Back in 2005 when I started as a software developer, I remember using one of these amazing command references or cheat sheets as we called it:
Reflecting, I think cheat sheets apply the Just-In-Time-Learning concept perfectly.
Nobody tells you to memorize the whole thing. You print it out and leave it next to your computer until you needed it.
Over time, you memorise the most relevant things and eventually don’t need the cheat sheet any more.
Cheat Sheets
I’m wondering if this could be applied to other areas of life. Other new situations that you are facing.
Running Tokenomics DAO, I have a bunch of customer conversations and thought I could benefit from reading The Mom Test by Rob Fitzpatrick.
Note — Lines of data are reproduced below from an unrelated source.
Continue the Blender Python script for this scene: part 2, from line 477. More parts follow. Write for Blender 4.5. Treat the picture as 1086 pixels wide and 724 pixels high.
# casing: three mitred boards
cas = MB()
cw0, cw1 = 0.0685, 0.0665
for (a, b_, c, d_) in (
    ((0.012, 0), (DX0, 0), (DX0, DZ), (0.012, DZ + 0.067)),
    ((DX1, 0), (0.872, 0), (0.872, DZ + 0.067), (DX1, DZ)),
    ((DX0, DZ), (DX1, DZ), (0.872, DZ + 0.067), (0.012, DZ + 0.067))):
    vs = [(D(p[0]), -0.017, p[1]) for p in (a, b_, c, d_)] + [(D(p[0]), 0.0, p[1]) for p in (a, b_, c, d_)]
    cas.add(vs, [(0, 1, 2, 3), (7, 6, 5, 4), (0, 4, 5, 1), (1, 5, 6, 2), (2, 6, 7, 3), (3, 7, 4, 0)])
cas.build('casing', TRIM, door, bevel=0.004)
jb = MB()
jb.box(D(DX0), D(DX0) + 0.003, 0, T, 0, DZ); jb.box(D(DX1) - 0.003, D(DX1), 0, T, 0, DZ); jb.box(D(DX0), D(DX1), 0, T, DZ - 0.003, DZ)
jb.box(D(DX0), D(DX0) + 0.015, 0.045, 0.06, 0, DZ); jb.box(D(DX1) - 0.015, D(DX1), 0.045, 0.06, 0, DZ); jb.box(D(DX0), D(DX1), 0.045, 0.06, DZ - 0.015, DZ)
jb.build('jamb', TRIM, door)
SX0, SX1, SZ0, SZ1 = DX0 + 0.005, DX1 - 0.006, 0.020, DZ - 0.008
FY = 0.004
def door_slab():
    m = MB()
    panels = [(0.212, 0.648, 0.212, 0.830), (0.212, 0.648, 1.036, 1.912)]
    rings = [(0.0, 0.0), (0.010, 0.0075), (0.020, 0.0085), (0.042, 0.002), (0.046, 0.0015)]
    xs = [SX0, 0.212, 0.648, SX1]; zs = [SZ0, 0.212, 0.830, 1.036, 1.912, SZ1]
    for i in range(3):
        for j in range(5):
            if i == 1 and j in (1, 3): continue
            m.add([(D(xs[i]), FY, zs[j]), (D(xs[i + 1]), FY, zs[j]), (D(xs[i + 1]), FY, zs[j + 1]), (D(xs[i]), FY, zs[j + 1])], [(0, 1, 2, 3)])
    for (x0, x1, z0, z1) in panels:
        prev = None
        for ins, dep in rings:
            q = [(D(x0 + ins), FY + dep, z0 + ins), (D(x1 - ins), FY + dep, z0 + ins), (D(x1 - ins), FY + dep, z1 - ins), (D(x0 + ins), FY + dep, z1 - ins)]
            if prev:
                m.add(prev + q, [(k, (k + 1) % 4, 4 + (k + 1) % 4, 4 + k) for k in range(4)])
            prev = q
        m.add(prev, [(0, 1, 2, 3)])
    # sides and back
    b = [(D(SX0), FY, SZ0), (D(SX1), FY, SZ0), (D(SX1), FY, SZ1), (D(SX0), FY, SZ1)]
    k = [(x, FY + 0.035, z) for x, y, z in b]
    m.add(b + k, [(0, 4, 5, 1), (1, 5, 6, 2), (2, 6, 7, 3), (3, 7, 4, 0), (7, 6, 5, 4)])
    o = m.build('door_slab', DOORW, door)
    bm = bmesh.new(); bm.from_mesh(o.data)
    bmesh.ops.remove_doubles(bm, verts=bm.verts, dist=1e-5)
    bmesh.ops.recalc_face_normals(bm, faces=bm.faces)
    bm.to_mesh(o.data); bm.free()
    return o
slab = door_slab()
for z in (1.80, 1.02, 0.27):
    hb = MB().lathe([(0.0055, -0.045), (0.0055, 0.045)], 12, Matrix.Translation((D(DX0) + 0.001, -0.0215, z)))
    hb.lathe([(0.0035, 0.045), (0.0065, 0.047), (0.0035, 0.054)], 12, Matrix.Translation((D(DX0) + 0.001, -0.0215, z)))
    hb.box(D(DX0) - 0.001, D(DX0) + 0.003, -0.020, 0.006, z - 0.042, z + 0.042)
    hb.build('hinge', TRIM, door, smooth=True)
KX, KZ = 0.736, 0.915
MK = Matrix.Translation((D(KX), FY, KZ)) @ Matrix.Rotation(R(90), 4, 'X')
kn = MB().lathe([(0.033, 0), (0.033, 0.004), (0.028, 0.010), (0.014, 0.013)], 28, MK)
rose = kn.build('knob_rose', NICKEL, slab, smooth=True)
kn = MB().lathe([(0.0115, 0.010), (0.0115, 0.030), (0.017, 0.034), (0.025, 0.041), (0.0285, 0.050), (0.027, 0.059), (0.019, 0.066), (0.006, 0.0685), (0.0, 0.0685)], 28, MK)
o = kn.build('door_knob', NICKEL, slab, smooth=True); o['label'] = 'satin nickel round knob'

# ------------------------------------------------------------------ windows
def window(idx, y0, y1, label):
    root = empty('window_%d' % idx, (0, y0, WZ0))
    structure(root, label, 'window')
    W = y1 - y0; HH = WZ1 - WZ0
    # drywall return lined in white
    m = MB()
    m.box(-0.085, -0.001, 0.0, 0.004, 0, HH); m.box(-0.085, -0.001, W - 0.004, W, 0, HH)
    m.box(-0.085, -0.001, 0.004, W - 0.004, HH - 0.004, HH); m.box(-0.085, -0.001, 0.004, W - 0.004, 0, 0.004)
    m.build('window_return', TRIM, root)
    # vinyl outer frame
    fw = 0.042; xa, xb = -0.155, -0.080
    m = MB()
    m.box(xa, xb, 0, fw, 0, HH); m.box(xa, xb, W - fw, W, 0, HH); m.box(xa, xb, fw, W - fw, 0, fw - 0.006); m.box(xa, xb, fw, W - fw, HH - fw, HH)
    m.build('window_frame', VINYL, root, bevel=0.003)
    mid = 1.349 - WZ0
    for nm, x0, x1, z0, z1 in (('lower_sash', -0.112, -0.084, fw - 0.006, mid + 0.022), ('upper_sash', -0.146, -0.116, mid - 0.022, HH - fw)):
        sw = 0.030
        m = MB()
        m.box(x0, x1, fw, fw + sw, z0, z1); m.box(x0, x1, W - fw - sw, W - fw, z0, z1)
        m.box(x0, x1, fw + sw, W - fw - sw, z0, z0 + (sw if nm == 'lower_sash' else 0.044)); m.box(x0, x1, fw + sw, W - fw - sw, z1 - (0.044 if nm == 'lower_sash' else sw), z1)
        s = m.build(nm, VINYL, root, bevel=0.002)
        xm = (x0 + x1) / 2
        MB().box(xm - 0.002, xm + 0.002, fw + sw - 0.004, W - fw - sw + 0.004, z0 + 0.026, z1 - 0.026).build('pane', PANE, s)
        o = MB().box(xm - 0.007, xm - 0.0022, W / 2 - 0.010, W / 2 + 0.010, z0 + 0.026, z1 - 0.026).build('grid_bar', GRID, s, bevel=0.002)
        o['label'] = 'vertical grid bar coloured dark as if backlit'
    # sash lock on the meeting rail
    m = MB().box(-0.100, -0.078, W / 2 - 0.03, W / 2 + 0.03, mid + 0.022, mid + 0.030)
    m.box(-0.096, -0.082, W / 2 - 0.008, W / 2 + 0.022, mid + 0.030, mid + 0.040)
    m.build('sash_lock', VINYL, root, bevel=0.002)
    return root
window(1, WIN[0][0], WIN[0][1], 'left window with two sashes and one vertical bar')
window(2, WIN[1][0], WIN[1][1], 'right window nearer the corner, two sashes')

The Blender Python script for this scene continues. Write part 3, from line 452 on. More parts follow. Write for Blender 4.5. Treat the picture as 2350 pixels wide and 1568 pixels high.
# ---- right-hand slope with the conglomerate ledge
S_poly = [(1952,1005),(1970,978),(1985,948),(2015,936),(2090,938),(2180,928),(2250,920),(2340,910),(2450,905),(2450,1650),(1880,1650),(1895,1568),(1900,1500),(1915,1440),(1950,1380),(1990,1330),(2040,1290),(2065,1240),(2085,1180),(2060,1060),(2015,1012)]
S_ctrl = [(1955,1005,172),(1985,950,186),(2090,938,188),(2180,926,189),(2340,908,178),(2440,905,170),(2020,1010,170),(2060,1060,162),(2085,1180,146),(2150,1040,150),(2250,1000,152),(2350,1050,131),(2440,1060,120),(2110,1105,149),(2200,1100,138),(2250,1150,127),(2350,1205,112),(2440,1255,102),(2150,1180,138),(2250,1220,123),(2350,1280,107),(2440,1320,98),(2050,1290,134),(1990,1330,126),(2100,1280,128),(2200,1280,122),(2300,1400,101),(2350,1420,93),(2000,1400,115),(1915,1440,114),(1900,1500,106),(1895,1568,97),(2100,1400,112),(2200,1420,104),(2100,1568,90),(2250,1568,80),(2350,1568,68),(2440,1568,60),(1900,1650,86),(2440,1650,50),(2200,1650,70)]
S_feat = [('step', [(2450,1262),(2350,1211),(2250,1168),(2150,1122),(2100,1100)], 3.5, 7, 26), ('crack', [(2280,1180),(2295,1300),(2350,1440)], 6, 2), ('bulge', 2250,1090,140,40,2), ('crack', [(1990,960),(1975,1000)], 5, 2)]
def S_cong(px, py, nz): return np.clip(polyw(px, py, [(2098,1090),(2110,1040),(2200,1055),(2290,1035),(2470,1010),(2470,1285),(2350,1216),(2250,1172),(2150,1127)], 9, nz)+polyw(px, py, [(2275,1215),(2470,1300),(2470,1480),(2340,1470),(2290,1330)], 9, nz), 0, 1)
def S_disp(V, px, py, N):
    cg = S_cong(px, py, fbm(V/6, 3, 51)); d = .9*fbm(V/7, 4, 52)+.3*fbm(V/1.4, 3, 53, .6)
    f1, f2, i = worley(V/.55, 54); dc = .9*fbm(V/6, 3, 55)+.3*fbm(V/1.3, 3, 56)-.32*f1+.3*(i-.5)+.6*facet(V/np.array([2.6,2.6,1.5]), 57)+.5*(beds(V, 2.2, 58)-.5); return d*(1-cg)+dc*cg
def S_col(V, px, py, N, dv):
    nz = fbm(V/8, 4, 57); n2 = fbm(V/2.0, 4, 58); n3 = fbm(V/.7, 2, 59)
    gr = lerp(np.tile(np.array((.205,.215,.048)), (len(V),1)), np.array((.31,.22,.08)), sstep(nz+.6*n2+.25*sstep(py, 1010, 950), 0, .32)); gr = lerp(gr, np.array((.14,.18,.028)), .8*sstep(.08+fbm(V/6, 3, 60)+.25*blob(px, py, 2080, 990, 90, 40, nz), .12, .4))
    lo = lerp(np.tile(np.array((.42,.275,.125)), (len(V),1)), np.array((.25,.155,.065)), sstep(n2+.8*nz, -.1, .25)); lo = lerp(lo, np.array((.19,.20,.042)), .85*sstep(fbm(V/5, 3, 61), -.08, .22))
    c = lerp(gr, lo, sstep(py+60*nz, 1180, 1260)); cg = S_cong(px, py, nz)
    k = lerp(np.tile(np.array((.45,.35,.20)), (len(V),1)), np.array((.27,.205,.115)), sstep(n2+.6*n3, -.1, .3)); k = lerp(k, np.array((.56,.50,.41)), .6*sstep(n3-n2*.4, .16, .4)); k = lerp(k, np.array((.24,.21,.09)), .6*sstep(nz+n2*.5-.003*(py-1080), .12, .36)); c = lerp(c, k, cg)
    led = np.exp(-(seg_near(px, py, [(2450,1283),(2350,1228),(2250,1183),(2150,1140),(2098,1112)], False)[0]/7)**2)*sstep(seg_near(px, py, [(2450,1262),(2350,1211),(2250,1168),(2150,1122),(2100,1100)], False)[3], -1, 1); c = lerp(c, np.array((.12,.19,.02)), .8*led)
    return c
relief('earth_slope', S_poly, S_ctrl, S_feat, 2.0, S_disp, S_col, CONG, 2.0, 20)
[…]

While reading, it makes a ton of sense, but I know that once I’m done and get to my first customer conversations, I will have lost most of the knowledge.
So obviously I did the most natural thing to do nowadays:
Here’s what it came up with. Doesn’t look half bad, does it?
Could use a bit of styling for sure, but I think I’ll pull this out next time I’m talking to a customer.
Not everyone will have the same learning style. Some might be perfectly fine reading through a textbook and applying it months later.
But for people like me, who completely fail at this task, a cheat sheet could be quite useful.
With today’s technology, it could be really easy to just generate a cheat sheet for whatever new thing you're trying to do. Negotiating, talking to customers, cooking an omelette - just surfing will be a bit tricky.
I’d be interested in hearing how others have approached this topic. I guess I’ll be sharing a few cheat sheets in the future.